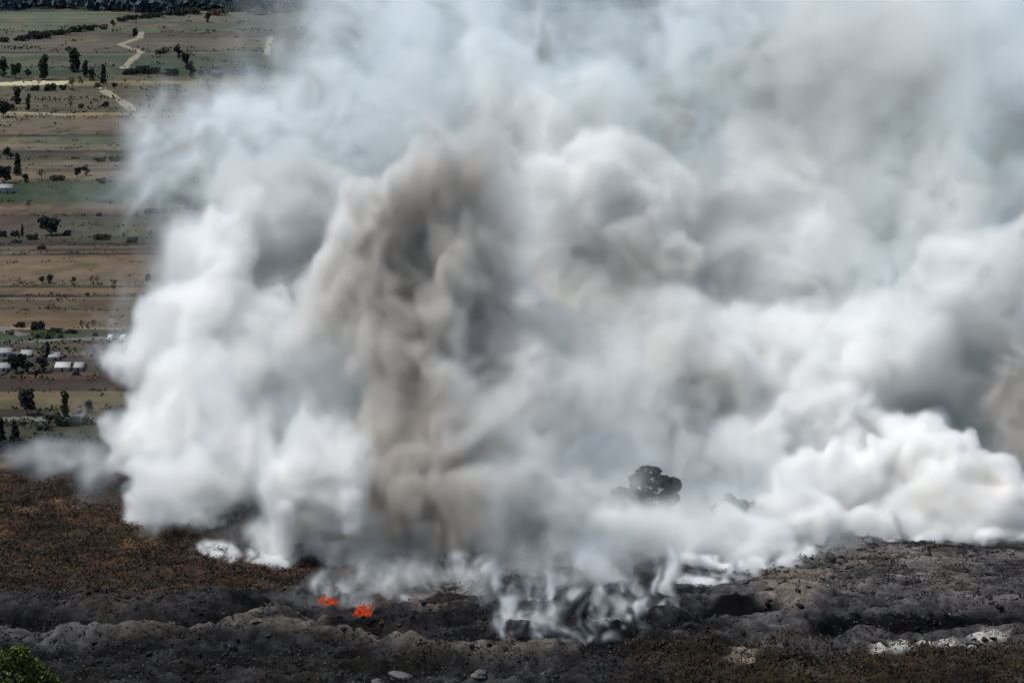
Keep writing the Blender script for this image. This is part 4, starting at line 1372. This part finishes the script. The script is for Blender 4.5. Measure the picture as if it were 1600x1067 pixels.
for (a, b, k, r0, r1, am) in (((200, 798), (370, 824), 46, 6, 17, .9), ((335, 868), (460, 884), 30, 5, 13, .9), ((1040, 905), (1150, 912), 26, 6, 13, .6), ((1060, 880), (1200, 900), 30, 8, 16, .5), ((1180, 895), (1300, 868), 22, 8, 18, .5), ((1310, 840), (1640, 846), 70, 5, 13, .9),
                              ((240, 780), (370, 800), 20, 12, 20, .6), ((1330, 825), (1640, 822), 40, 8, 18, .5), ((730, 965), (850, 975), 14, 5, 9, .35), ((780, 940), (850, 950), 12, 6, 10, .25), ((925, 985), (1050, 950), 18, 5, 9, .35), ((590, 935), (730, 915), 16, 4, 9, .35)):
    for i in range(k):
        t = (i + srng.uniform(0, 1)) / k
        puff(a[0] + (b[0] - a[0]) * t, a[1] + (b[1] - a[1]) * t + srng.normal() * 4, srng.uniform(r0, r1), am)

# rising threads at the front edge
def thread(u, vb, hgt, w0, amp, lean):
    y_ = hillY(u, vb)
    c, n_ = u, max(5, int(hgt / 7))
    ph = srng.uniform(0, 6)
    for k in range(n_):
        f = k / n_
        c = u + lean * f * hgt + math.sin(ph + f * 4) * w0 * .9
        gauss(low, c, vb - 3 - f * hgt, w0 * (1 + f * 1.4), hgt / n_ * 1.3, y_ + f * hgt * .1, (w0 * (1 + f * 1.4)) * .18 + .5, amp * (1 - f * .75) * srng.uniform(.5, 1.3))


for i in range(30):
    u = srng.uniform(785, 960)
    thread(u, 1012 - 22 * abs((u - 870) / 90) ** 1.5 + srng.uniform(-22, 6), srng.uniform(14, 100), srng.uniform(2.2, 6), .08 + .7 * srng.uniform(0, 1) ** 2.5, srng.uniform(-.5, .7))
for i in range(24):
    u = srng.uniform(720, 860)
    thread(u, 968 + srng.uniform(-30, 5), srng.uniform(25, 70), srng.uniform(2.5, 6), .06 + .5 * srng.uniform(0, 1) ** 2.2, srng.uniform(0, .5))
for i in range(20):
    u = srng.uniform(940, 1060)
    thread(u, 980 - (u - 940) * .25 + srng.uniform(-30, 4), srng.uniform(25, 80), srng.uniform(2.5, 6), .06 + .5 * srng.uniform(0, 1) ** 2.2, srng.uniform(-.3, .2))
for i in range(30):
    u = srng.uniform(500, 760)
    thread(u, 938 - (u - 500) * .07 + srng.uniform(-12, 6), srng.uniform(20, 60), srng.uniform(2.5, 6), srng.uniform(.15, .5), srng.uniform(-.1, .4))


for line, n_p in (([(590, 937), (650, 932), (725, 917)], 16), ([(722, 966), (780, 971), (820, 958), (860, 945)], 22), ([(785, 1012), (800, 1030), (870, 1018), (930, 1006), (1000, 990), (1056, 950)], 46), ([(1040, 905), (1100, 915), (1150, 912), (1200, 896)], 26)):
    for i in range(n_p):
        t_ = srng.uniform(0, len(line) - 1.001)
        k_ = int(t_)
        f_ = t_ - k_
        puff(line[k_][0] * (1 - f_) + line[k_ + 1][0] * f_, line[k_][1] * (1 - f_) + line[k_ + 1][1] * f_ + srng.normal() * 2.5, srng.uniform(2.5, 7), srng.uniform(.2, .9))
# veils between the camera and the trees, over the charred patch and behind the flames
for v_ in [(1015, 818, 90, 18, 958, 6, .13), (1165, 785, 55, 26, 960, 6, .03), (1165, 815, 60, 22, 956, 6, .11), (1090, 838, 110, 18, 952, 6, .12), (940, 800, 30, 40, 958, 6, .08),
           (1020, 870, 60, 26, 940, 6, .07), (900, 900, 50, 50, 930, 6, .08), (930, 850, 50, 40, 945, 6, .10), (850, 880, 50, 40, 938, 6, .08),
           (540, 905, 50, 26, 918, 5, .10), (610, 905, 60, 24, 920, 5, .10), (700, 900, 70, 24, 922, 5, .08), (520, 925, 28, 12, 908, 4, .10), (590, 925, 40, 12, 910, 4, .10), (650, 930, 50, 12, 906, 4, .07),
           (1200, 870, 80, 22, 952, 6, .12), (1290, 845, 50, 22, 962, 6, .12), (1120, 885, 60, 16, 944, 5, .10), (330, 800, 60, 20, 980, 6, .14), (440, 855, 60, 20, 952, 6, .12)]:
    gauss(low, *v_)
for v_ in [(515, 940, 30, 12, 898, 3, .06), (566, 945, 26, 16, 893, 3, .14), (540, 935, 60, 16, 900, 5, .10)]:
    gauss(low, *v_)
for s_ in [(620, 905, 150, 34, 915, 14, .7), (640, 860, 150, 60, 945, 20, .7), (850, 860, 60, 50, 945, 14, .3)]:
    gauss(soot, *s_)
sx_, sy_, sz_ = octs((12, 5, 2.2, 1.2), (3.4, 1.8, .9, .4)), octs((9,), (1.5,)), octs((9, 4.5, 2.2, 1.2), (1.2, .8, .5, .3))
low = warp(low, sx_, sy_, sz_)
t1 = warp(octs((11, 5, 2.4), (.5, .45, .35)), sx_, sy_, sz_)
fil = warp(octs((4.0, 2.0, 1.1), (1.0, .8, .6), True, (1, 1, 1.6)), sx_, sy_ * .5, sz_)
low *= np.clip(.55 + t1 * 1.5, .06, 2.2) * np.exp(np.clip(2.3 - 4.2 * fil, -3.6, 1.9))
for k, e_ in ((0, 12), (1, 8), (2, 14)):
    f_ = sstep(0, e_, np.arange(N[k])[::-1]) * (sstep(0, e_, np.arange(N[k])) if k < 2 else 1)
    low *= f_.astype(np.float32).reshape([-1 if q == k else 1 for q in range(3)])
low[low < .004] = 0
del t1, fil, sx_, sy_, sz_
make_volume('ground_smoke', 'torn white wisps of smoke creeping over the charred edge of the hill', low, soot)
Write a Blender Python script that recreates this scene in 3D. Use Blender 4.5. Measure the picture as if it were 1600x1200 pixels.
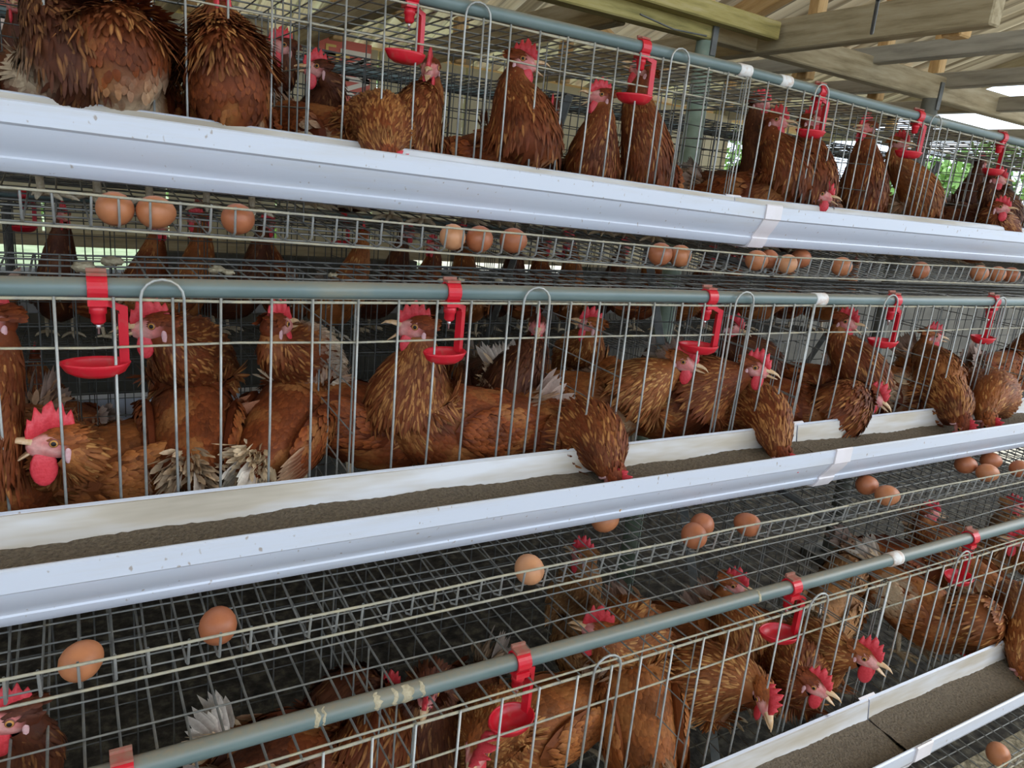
+++++
» **WRITTEN TASK**:
The records above must be transcribed exactly. Pictures are left out of the copy.

» **EXERCISE RESULT**:
Keep writing the Blender script for this image. This is part 4, starting at line 1372. This part finishes the script. The script is for Blender 4.5. Measure the picture as if it were 1600x1067 pixels.
for (a, b, k, r0, r1, am) in (((200, 798), (370, 824), 46, 6, 17, .9), ((335, 868), (460, 884), 30, 5, 13, .9), ((1040, 905), (1150, 912), 26, 6, 13, .6), ((1060, 880), (1200, 900), 30, 8, 16, .5), ((1180, 895), (1300, 868), 22, 8, 18, .5), ((1310, 840), (1640, 846), 70, 5, 13, .9),
                              ((240, 780), (370, 800), 20, 12, 20, .6), ((1330, 825), (1640, 822), 40, 8, 18, .5), ((730, 965), (850, 975), 14, 5, 9, .35), ((780, 940), (850, 950), 12, 6, 10, .25), ((925, 985), (1050, 950), 18, 5, 9, .35), ((590, 935), (730, 915), 16, 4, 9, .35)):
    for i in range(k):
        t = (i + srng.uniform(0, 1)) / k
        puff(a[0] + (b[0] - a[0]) * t, a[1] + (b[1] - a[1]) * t + srng.normal() * 4, srng.uniform(r0, r1), am)

# rising threads at the front edge
def thread(u, vb, hgt, w0, amp, lean):
    y_ = hillY(u, vb)
    c, n_ = u, max(5, int(hgt / 7))
    ph = srng.uniform(0, 6)
    for k in range(n_):
        f = k / n_
        c = u + lean * f * hgt + math.sin(ph + f * 4) * w0 * .9
        gauss(low, c, vb - 3 - f * hgt, w0 * (1 + f * 1.4), hgt / n_ * 1.3, y_ + f * hgt * .1, (w0 * (1 + f * 1.4)) * .18 + .5, amp * (1 - f * .75) * srng.uniform(.5, 1.3))


for i in range(30):
    u = srng.uniform(785, 960)
    thread(u, 1012 - 22 * abs((u - 870) / 90) ** 1.5 + srng.uniform(-22, 6), srng.uniform(14, 100), srng.uniform(2.2, 6), .08 + .7 * srng.uniform(0, 1) ** 2.5, srng.uniform(-.5, .7))
for i in range(24):
    u = srng.uniform(720, 860)
    thread(u, 968 + srng.uniform(-30, 5), srng.uniform(25, 70), srng.uniform(2.5, 6), .06 + .5 * srng.uniform(0, 1) ** 2.2, srng.uniform(0, .5))
for i in range(20):
    u = srng.uniform(940, 1060)
    thread(u, 980 - (u - 940) * .25 + srng.uniform(-30, 4), srng.uniform(25, 80), srng.uniform(2.5, 6), .06 + .5 * srng.uniform(0, 1) ** 2.2, srng.uniform(-.3, .2))
for i in range(30):
    u = srng.uniform(500, 760)
    thread(u, 938 - (u - 500) * .07 + srng.uniform(-12, 6), srng.uniform(20, 60), srng.uniform(2.5, 6), srng.uniform(.15, .5), srng.uniform(-.1, .4))


for line, n_p in (([(590, 937), (650, 932), (725, 917)], 16), ([(722, 966), (780, 971), (820, 958), (860, 945)], 22), ([(785, 1012), (800, 1030), (870, 1018), (930, 1006), (1000, 990), (1056, 950)], 46), ([(1040, 905), (1100, 915), (1150, 912), (1200, 896)], 26)):
    for i in range(n_p):
        t_ = srng.uniform(0, len(line) - 1.001)
        k_ = int(t_)
        f_ = t_ - k_
        puff(line[k_][0] * (1 - f_) + line[k_ + 1][0] * f_, line[k_][1] * (1 - f_) + line[k_ + 1][1] * f_ + srng.normal() * 2.5, srng.uniform(2.5, 7), srng.uniform(.2, .9))
# veils between the camera and the trees, over the charred patch and behind the flames
for v_ in [(1015, 818, 90, 18, 958, 6, .13), (1165, 785, 55, 26, 960, 6, .03), (1165, 815, 60, 22, 956, 6, .11), (1090, 838, 110, 18, 952, 6, .12), (940, 800, 30, 40, 958, 6, .08),
           (1020, 870, 60, 26, 940, 6, .07), (900, 900, 50, 50, 930, 6, .08), (930, 850, 50, 40, 945, 6, .10), (850, 880, 50, 40, 938, 6, .08),
           (540, 905, 50, 26, 918, 5, .10), (610, 905, 60, 24, 920, 5, .10), (700, 900, 70, 24, 922, 5, .08), (520, 925, 28, 12, 908, 4, .10), (590, 925, 40, 12, 910, 4, .10), (650, 930, 50, 12, 906, 4, .07),
           (1200, 870, 80, 22, 952, 6, .12), (1290, 845, 50, 22, 962, 6, .12), (1120, 885, 60, 16, 944, 5, .10), (330, 800, 60, 20, 980, 6, .14), (440, 855, 60, 20, 952, 6, .12)]:
    gauss(low, *v_)
for v_ in [(515, 940, 30, 12, 898, 3, .06), (566, 945, 26, 16, 893, 3, .14), (540, 935, 60, 16, 900, 5, .10)]:
    gauss(low, *v_)
for s_ in [(620, 905, 150, 34, 915, 14, .7), (640, 860, 150, 60, 945, 20, .7), (850, 860, 60, 50, 945, 14, .3)]:
    gauss(soot, *s_)
sx_, sy_, sz_ = octs((12, 5, 2.2, 1.2), (3.4, 1.8, .9, .4)), octs((9,), (1.5,)), octs((9, 4.5, 2.2, 1.2), (1.2, .8, .5, .3))
low = warp(low, sx_, sy_, sz_)
t1 = warp(octs((11, 5, 2.4), (.5, .45, .35)), sx_, sy_, sz_)
fil = warp(octs((4.0, 2.0, 1.1), (1.0, .8, .6), True, (1, 1, 1.6)), sx_, sy_ * .5, sz_)
low *= np.clip(.55 + t1 * 1.5, .06, 2.2) * np.exp(np.clip(2.3 - 4.2 * fil, -3.6, 1.9))
for k, e_ in ((0, 12), (1, 8), (2, 14)):
    f_ = sstep(0, e_, np.arange(N[k])[::-1]) * (sstep(0, e_, np.arange(N[k])) if k < 2 else 1)
    low *= f_.astype(np.float32).reshape([-1 if q == k else 1 for q in range(3)])
low[low < .004] = 0
del t1, fil, sx_, sy_, sz_
make_volume('ground_smoke', 'torn white wisps of smoke creeping over the charred edge of the hill', low, soot)
Write a Blender Python script that recreates this scene in 3D. Use Blender 4.5. Measure the picture as if it were 1600x1200 pixels.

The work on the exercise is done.